Commercial Union was prompted to act by a U.S. Supreme Court ruling in March that lifted some restrictions on bank insurance sales, he said. Since 1987 the company has made fixed annuities available to about 120 banks, but sales were nominal.

"We just sat here," Mr. Madden said. "We prided ourselves on being the best-kept secret in the industry."

Several third-party marketing firms had solicited the company for its products, and the closest the company had to a marketing executive was an ombudsman.

The company's new emphasis has already found some success, Mr. Madden said. He will announce soon that Commercial Union is among five insurers to enter a selling agreement with a large New York bank.

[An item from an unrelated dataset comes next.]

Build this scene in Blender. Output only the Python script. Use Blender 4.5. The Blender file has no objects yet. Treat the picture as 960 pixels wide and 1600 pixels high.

"Our goal is to try to identify banks that are big enough to have a financial impact, but not so big that it takes the elephant two years to stand," Mr. Warden said.

The strategy involves customizing products and marketing programs for various bank departments, including bank brokerage units, trust departments and lending officers.

Some bigger-name insurers have clashed with banks over which company gets top billing on marketing materials, but Mr. Madden insists his company will remain in the shadows.

"When we look in the mirror we don't always have to see ourselves," Mr. Madden said.

But getting those relationships may prove difficult for the $2 billion- asset company. "Commercial Union does not have a name that will resonate with consumers like an Aetna Life and Casualty Co. or a Metropolitan Life Insurance Co.," said Andrew Singer, a managing director at Bank Insurance Marketing Research Group in Mamaronek, N.Y.

That's not stopping Mr. Warden from hustling. Mr. Warden spent the late 1960s and early 197Os trying to break into the West Coast music scene as a guitarist and vocalist in several rock-and-roll and country- western bands.

"You can't lead a normal life, and you get old fast" he said.